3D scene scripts

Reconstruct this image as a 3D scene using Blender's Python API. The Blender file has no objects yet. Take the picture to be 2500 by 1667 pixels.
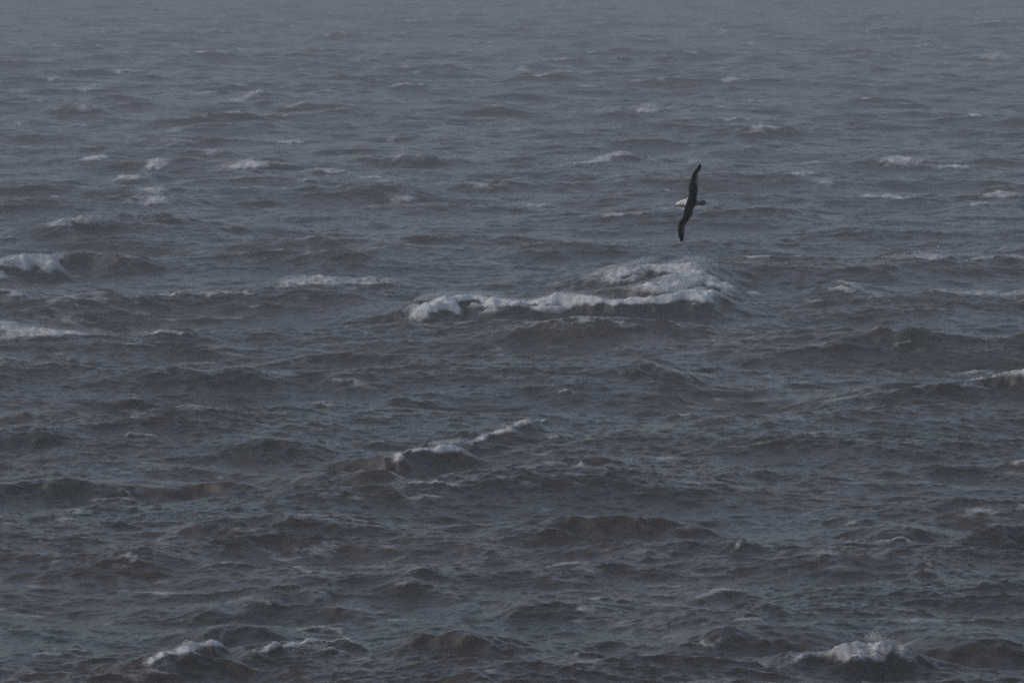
import bpy, bmesh, math, os
import numpy as np
from mathutils import Vector, Matrix

# ---------------------------------------------------------------- camera, world, sun, exposure
SC = bpy.context.scene
COL = SC.collection
H = 20.0                       # eye height over the mean sea level, metres
F = 12000.0                    # focal length in pixels of the 2500 px wide photograph
HORIZON = -150.0               # the horizon lies above the upper edge of the frame
PW, PH = 2500.0, 1667.0
PITCH = math.atan((PH / 2 - HORIZON) / F)

cam_d = bpy.data.cameras.new('camera')
cam = bpy.data.objects.new('camera', cam_d)
COL.objects.link(cam)
cam_d.sensor_width = 36.0
cam_d.lens = 36.0 * F / PW
cam_d.clip_start = 0.5
cam_d.clip_end = 20000.0
cam_d.dof.use_dof = True               # long lens focused on the bird, the sea behind a touch soft
cam_d.dof.focus_distance = 97.2
cam_d.dof.aperture_fstop = 4.5
cam.location = (0, 0, H)
cam.rotation_euler = (math.radians(90) - PITCH, 0, 0)
SC.camera = cam

SUN_EL, SUN_ROT = math.radians(34), math.radians(-95)     # behind the cloud, on the left
world = bpy.data.worlds.new("World")
SC.world = world
world.use_nodes = True
wn, wl = world.node_tree.nodes, world.node_tree.links
wn.clear()
sky = wn.new('ShaderNodeTexSky')
sky.sky_type = 'NISHITA'
sky.sun_disc = False
sky.sun_elevation = SUN_EL
sky.sun_rotation = SUN_ROT
sky.air_density = 1.0
sky.dust_density = 3.0
hsv = wn.new('ShaderNodeHueSaturation')                   # overcast: most of the blue is gone
hsv.inputs['Saturation'].default_value = 0.80
hsv.inputs['Hue'].default_value = 0.504
bg = wn.new('ShaderNodeBackground')
bg.inputs['Strength'].default_value = 0.15
wo = wn.new('ShaderNodeOutputWorld')
wl.new(sky.outputs[0], hsv.inputs['Color'])
wl.new(hsv.outputs[0], bg.inputs['Color'])
wl.new(bg.outputs[0], wo.inputs['Surface'])

sun_d = bpy.data.lights.new('sun', 'SUN')
sun_d.energy = 0.5
sun_d.angle = math.radians(85)
sun_d.color = (1.0, 0.99, 0.98)
sun = bpy.data.objects.new('sun', sun_d)
COL.objects.link(sun)
sv = Vector((math.sin(SUN_ROT) * math.cos(SUN_EL), math.cos(SUN_ROT) * math.cos(SUN_EL), math.sin(SUN_EL)))
sun.rotation_euler = sv.to_track_quat('Z', 'Y').to_euler()
sun.location = (0, 0, 60)

SC.view_settings.view_transform = 'Standard'
SC.view_settings.look = 'None'
SC.view_settings.gamma = 1.0
SC.view_settings.use_curve_mapping = False
SC.view_settings.exposure = -0.27
SC.cycles.max_bounces = 6
SC.cycles.volume_bounces = 1
SC.cycles.sample_clamp_indirect = 2.0
SC.cycles.use_denoising = False

# ---------------------------------------------------------------- helpers
RNG = np.random.default_rng(7)
CP, SP = math.cos(PITCH), math.sin(PITCH)


def at(px, py, z=0.0):
    """point of the sea at height z seen at photograph pixel (px, py)"""
    a, b = (px - PW / 2) / F, (PH / 2 - py) / F
    d = np.array([a, CP + b * SP, -SP + b * CP])
    t = (z - H) / d[2]
    return np.array([d[0] * t, d[1] * t, z])


def crest(p, hz, k):
    """a crest line: part of its rise in the picture is distance (k), the rest is a higher crest"""
    mean = sum(b for a, b in p) / len(p)
    pts = [at(a, mean + k * (b - mean), hz) for a, b in p]
    extra = [(1 - k) * (mean - b) / ((mean - HORIZON) / H) for a, b in p]
    return pts, extra


def smooth(e0, e1, x):
    t = np.clip((x - e0) / (e1 - e0), 0, 1)
    return t * t * (3 - 2 * t)


def tag(o, label=None, cat=None, group=None, kind=None):
    for k, v in (('label', label), ('category', cat), ('group', group), ('kind', kind)):
        if v:
            o[k] = v
    return o


class Tile:
    """periodic patch of random field, sampled bilinearly"""

    def __init__(self, L, N, fields):
        self.L, self.N, self.f = L, N, fields

    def sample(self, x, y, names):
        u = (x / self.L * self.N) % self.N
        v = (y / self.L * self.N) % self.N
        i = np.floor(u).astype(np.int32)
        j = np.floor(v).astype(np.int32)
        fu = (u - i).astype(np.float32)
        fv = (v - j).astype(np.float32)
        i %= self.N
        j %= self.N
        i1, j1 = (i + 1) % self.N, (j + 1) % self.N
        out = []
        for n in names:
            a = self.f[n]
            out.append((a[j, i] * (1 - fu) + a[j, i1] * fu) * (1 - fv) + (a[j1, i] * (1 - fu) + a[j1, i1] * fu) * fv)
        return out


def ocean_tile(L, N, peak, lmin, std, wind_deg, spread, chop, seed, tail=4.0, foam=None):
    rng = np.random.default_rng(seed)
    k1 = 2 * np.pi * np.fft.fftfreq(N, L / N)
    kx, ky = np.meshgrid(k1, k1)
    k = np.hypot(kx, ky)
    k[0, 0] = 1e9
    kp = 2 * np.pi / peak
    P = k ** (-tail) * np.exp(-1.25 * (kp / k) ** 2)
    P *= 1 + 1.6 * np.exp(-((k / kp - 1) ** 2) / (2 * 0.12 ** 2))
    w = math.radians(wind_deg)
    c = (kx * math.cos(w) + ky * math.sin(w)) / k
    P *= np.where(c > 0, np.abs(c) ** spread, 0.0) + 0.04
    P *= np.exp(-(k * lmin / (2 * np.pi)) ** 4)
    A = np.sqrt(P) * (rng.normal(size=(N, N)) + 1j * rng.normal(size=(N, N)))
    h = np.fft.ifft2(A).real
    A *= std / h.std()
    re = lambda B: np.fft.ifft2(B).real.astype(np.float32)
    f = {'h': re(A), 'dx': re(1j * kx / k * A), 'dy': re(1j * ky / k * A)}
    if foam:
        Dxx, Dyy, Dxy = re(-kx * kx / k * A), re(-ky * ky / k * A), re(-kx * ky / k * A)
        J = (1 + chop * Dxx) * (1 + chop * Dyy) - (chop * Dxy) ** 2
        thr, sharp = foam
        src = np.clip((np.quantile(J, thr) - J) / (J.std() * sharp), 0, 1).astype(np.float32)
        tot = src.copy()
        cell = L / N
        for s in range(1, 26):      # foam is left lying behind the crest that made it
            dist = s * 0.16
            sh = (-int(round(math.sin(w) * dist / cell)), -int(round(math.cos(w) * dist / cell)))
            tot = np.maximum(tot, np.roll(src, sh, (0, 1)) * math.exp(-dist / 1.5))
        f['foam'] = tot
    return Tile(L, N, f)


def noise_tile(L, N, lo, hi, beta, seed, stretch=1.0):
    rng = np.random.default_rng(seed)
    k1 = 2 * np.pi * np.fft.fftfreq(N, L / N)
    kx, ky = np.meshgrid(k1, k1)
    k = np.hypot(kx, ky * stretch)
    k[0, 0] = 1e9
    P = k ** (-beta) * np.exp(-(k * lo / 6.283) ** 4) * np.exp(-(6.283 / (hi * k)) ** 4)
    A = np.sqrt(P) * (rng.normal(size=(N, N)) + 1j * rng.normal(size=(N, N)))
    h = np.fft.ifft2(A).real
    return Tile(L, N, {'n': (h / h.std()).astype(np.float32)})


# ---------------------------------------------------------------- materials
def new_mat(name):
    m = bpy.data.materials.new(name)
    m.use_nodes = True
    nt = m.node_tree
    nt.nodes.clear()
    out = nt.nodes.new('ShaderNodeOutputMaterial')
    return m, nt, out


def water_material():
    m, nt, out = new_mat('storm_water')
    N, Lk = nt.nodes.new, nt.links.new
    geo = N('ShaderNodeNewGeometry')
    foam = N('ShaderNodeAttribute'); foam.attribute_name = 'foam'
    silt = N('ShaderNodeAttribute'); silt.attribute_name = 'silt'

    def noise(scale, detail, rough, vec=None, dist=0.0):
        n = N('ShaderNodeTexNoise')
        n.inputs['Scale'].default_value = scale
        n.inputs['Detail'].default_value = detail
        n.inputs['Roughness'].default_value = rough
        n.inputs['Distortion'].default_value = dist
        Lk(vec or geo.outputs['Position'], n.inputs['Vector'])
        return n.outputs['Fac']

    def math_(op, a, b=None, c=None, clamp=False):
        n = N('ShaderNodeMath'); n.operation = op; n.use_clamp = clamp
        for i, v in enumerate((a, b, c)):
            if v is None:
                continue
            if isinstance(v, (int, float)):
                n.inputs[i].default_value = v
            else:
                Lk(v, n.inputs[i])
        return n.outputs[0]

    # foam coverage: the amount carried by the wave, broken up by lace-like noise
    mp = N('ShaderNodeMapping'); mp.inputs['Scale'].default_value = (0.55, 1.0, 1.6)
    mp.inputs['Rotation'].default_value = (0, 0, math.radians(12))
    Lk(geo.outputs['Position'], mp.inputs['Vector'])
    n1 = noise(1.1, 9.0, 0.74, mp.outputs[0], 0.5)
    n2 = noise(7.0, 6.0, 0.75, mp.outputs[0])
    br = math_('ADD', math_('MULTIPLY', n1, 0.6), math_('MULTIPLY', n2, 0.4))
    br = math_('MULTIPLY_ADD', br, 4.4, -2.2)                 # about -0.8..0.8
    n3 = noise(2.6, 5.0, 0.65, mp.outputs[0], 0.9)
    web = math_('MULTIPLY_ADD', math_('ABSOLUTE', math_('MULTIPLY_ADD', n3, 2.0, -1.0)), -2.6, 0.45)   # threads of a lace
    f = math_('ADD', math_('MULTIPLY', foam.outputs['Fac'], 1.5), math_('MULTIPLY', br, 0.7))
    f = math_('ADD', f, math_('MULTIPLY', web, 0.5))
    mr = N('ShaderNodeMapRange'); mr.interpolation_type = 'SMOOTHSTEP'
    mr.inputs['From Min'].default_value = 0.50
    mr.inputs['From Max'].default_value = 2.2
    Lk(f, mr.inputs['Value'])
    cover = math_('MULTIPLY', mr.outputs['Result'], 0.92)

    # silt-laden storm water: brownish body colour, patches slightly greener
    ramp = N('ShaderNodeMix'); ramp.data_type = 'RGBA'
    Lk(silt.outputs['Fac'], ramp.inputs['Factor'])
    ramp.inputs['A'].default_value = (0.019, 0.017, 0.011, 1)
    ramp.inputs['B'].default_value = (0.034, 0.023, 0.013, 1)

    bump = N('ShaderNodeBump')
    bump.inputs['Strength'].default_value = 0.9
    bump.inputs['Distance'].default_value = 0.05
    bh = math_('ADD', math_('MULTIPLY', noise(2.3, 7.0, 0.62), 1.0), math_('MULTIPLY', noise(9.0, 4.0, 0.6), 0.3))
    Lk(bh, bump.inputs['Height'])

    wp = N('ShaderNodeBsdfPrincipled')
    Lk(ramp.outputs['Result'], wp.inputs['Base Color'])
    wp.inputs['Roughness'].default_value = 0.12
    wp.inputs['IOR'].default_value = 1.333
    Lk(bump.outputs[0], wp.inputs['Normal'])

    bump2 = N('ShaderNodeBump')
    bump2.inputs['Strength'].default_value = 1.0
    bump2.inputs['Distance'].default_value = 0.06
    Lk(math_('ADD', n2, math_('MULTIPLY', n1, 1.5)), bump2.inputs['Height'])
    fp = N('ShaderNodeBsdfPrincipled')
    fc = N('ShaderNodeMix'); fc.data_type = 'RGBA'                # thin bubbly foam to thick white water
    fr = N('ShaderNodeMapRange'); fr.inputs['From Min'].default_value = 0.35; fr.inputs['From Max'].default_value = 0.62
    Lk(n1, fr.inputs['Value']); Lk(fr.outputs['Result'], fc.inputs['Factor'])
    fc.inputs['A'].default_value = (0.50, 0.52, 0.54, 1)
    fc.inputs['B'].default_value = (0.74, 0.77, 0.80, 1)
    Lk(fc.outputs['Result'], fp.inputs['Base Color'])
    fp.inputs['Roughness'].default_value = 0.85
    fp.inputs['Specular IOR Level'].default_value = 0.2
    Lk(bump2.outputs[0], fp.inputs['Normal'])
    mx = N('ShaderNodeMixShader')
    Lk(cover, mx.inputs[0]); Lk(wp.outputs[0], mx.inputs[1]); Lk(fp.outputs[0], mx.inputs[2])
    Lk(mx.outputs[0], out.inputs['Surface'])
    return m


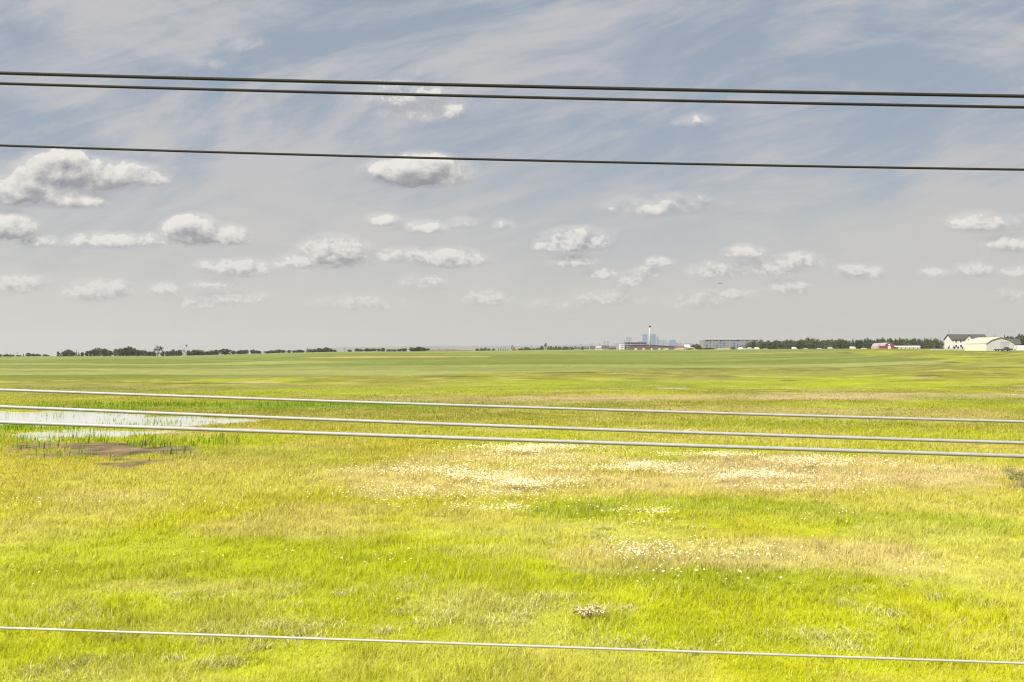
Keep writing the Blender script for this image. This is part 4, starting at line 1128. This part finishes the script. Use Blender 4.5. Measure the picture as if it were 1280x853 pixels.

[The problem] Pull every line containing the word "this" out of the material.

[Correct response]
Reconstruct this image as a 3D scene using Blender's Python API. The Blender file has no objects yet. Take the picture to be 2500 by 1667 pixels.
Keep writing the Blender script for this image. This is part 4, starting at line 1128. This part finishes the script. Use Blender 4.5. Measure the picture as if it were 1280x853 pixels.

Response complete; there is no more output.